Wednesday 18 May 2011

Shame by Association Is a Fallacy.


Billy and Tim are sectarian bigots. Billy and Tim are Scottish. Therefore, all Scottish people are sectarian bigots. The fact that the people involved in the attacks on Neil Lennon are Scottish is as much an irrelevance as is the colour of their hair. The idea that the actions of an individual should result in the collective guilt and “shame” of the many is an “Association Fallacy”. It is one that nobody should agree with. And its time for the vast majority of people in Scotland to reject this argument.

Background: A series of threats has been made over time to Neil Lennon the manager of Celtic Football Club, some players and three prominent fans. These have taken the form of bombs and ammunition being sent through the post. These parcels have been posted from Scotland and Northern Ireland. It is generally accepted that this campaign is motivated by religiously motivated sectarianism. Lennon was also attacked by a spectator during a game against Hearts at Tynecastle. In some quarters this has been deemed to have brought shame on the country as a whole.

Celtic chief executive Peter Lawwell has said that the attacks, threats and intimidation directed at his club is “Scotland’s shame and its high time Scotland addressed it.”
(For those, and without doubt that’s the majority who live and breath on this planet, “Scotland’s shame” is the much loved accusation levelled by Rangers and Celtic fans against each other in their endless battle to secure the moral high ground. The use of the phrase by Lawwell should therefore be seen as calculated.)

Lawwell is not alone in the opinion that these incidents should be seen as shaming an entire nation. The question asked on BBC Scotland’s phone-in programme “Call Kaye” the morning after the Tynecastle attack was, “Are you embarrassed to be Scottish?” The usual suspect package of football writers and pundits turned historians and social commentators, “look at me” journalists and politicians with season tickets for the band wagon have been unable to order a pie and Bovril in the last few days without telling the rest of us that it is somehow our fault. And no one has made this clearer than the former Secretary of State for Scotland Jim Murphy who wrote, “There are too many sectarian morons in Scottish football, but it is part of a dark underbelly that shames Scotland.”

This is based in the belief that we, including Lawwell, Murphy, et al, are somehow accountable for the actions of other individuals by association. In this case, the entire population of a country is held responsible for no other reason than that they are the population of that country.

Collective guilt, or guilt by association, is an idea that has roots in the Old Testament in such stories as “The Food”, “The Tower of Babel”, and “Sodom and Gomorrah”. However, it is an idea that most advanced systems of criminal law dismiss in favour of the principle that guilt is personal. That is the position in Scotland.

For any group to feel collective shame there must be an acceptance of collective responsibility and guilt. As such, in this case, it can only belong to a sectarian ingroup. It is doubtful, though not inconceivable, that any individual within this ingroup will view the actions as unjustifiable. However, no one outwith that ingroup can in anyway be held accountable for their actions.

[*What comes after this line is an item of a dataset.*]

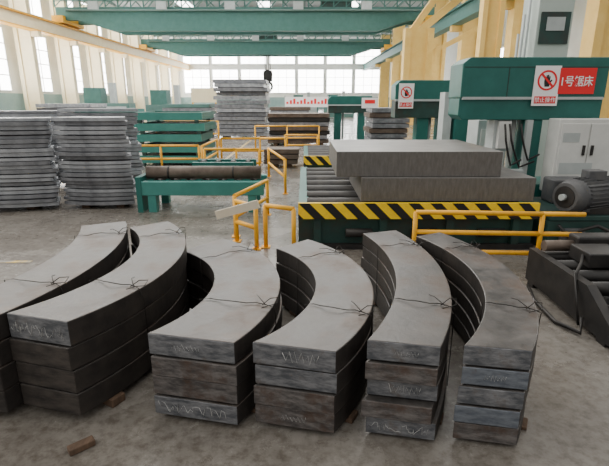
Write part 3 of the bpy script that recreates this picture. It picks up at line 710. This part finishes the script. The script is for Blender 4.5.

Murphy’s assertion that the ingroup is the entire nation and that we collectively give approval to sectarianism is a sweeping generalisation to say the least. It may come as a surprise to Glasgow-centric commentators but, the vast majority of people in Scotland live in communities where sectarianism is not an issue. In fact for many, religion is an irrational irrelevance in their lives. There are lawmakers, law enforcers and courts to punish lawbreakers. That is how it works in a democracy. And it works that way to allow decent people to get on with their lives without having those lives sidelined by the actions of some religiously motivated retards. They quite rightly refuse to be dragged into the cesspool of intolerance that is the result of ignorance and superstition.

Sharing a social, cultural and national identity with other individuals is so inclusive that it is unreasonable to consider it in terms of an “ingroup”. Holding all Jews responsible for the death of Christ, all Germans for the actions of the Nazis, all Roman Catholic priests for a child abusing minority or all Muslims for the actions of extremists are a few examples of this. It is not difficult to see that such arguments are not only irrational but also irresponsible. Indeed, in recent times, we have been told, ad infinitum, not blame Islam for the actions of a few. No talk of a “dark underbelly” there.

There may be those in Scotland who do feel shame for some misguided reason. However, I have in the last week, taken a seriously unscientific vox-pop survey and found no one who agrees with the “Shame on Scotland” team. When asked “Do you feel ashamed by the actions of these people?” the answers were unequivocally “No. Why should I?” One other thing that they also made clear was that they found the idea that they should be held responsible to be ridiculous and offensive.

As distasteful as the attacks on Neil Lennon are, the responsibility, guilt and any shame lies with those who carried them out. No one else. And certainly not an entire nation.

And it is time the majority made this clear.